In this time of political campaigning, candidates are trying to define their opponents before they can introduce themselves. IBM has announced the XIV candidacy by stealth and has then kept quiet while its competition defines the product for it. To add to the confusion, Wikibon has learned that installations are hearing three sets of messages from IBM:
- The XIV evangelists, who say the XIV can do everything;
- The current storage specialist, who are trying to keep the XIV out, especially from DS8000 accounts;
- IBM storage marketing, who initially positioned the XIV as a Web 2.0 box.
The XIV is designed with a radical new architecture. It is new in the marketplace, with very few customers. Initial feedback from some of those customers has been good, but it is too early to be certain about the performance, availability, and storage management characteristics of the XIV, and what is storage management best practice for this architecture. There are no famous IBM Redbooks as yet.
One of the important areas of understanding is the performance of the XIV as it reaches a utilization of 85% or more of its maximum capacity with aggressive I/O rates. Storage administrators will need to know when the system will break and how to know when an XIV system hits the knee of the curve.

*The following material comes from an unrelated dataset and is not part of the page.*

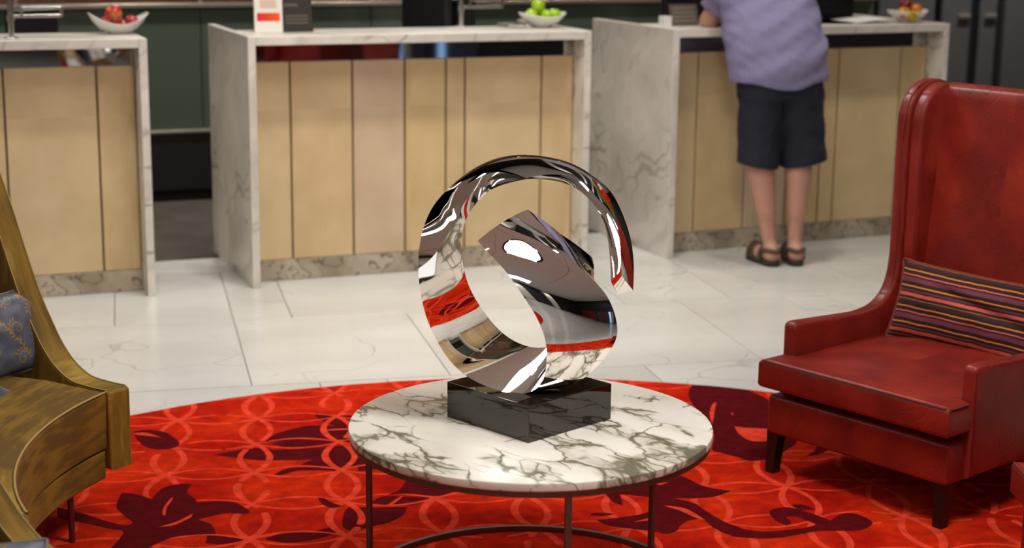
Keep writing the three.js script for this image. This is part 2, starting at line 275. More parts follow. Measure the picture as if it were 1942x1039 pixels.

Action Item: Storage administrators should kick the tires for longer than usual with this array and focus on XIV performance characteristics. Storage executives should demand and read multiple Redbooks from IBM and ask for detailed workload characteristics, I/O rates, and response times from success stories. Oh… and storage executives should write up their experiences on Wikibon (or call me and I will write it up for them) so that the whole community can learn best practice about a potentially groundbreaking architecture.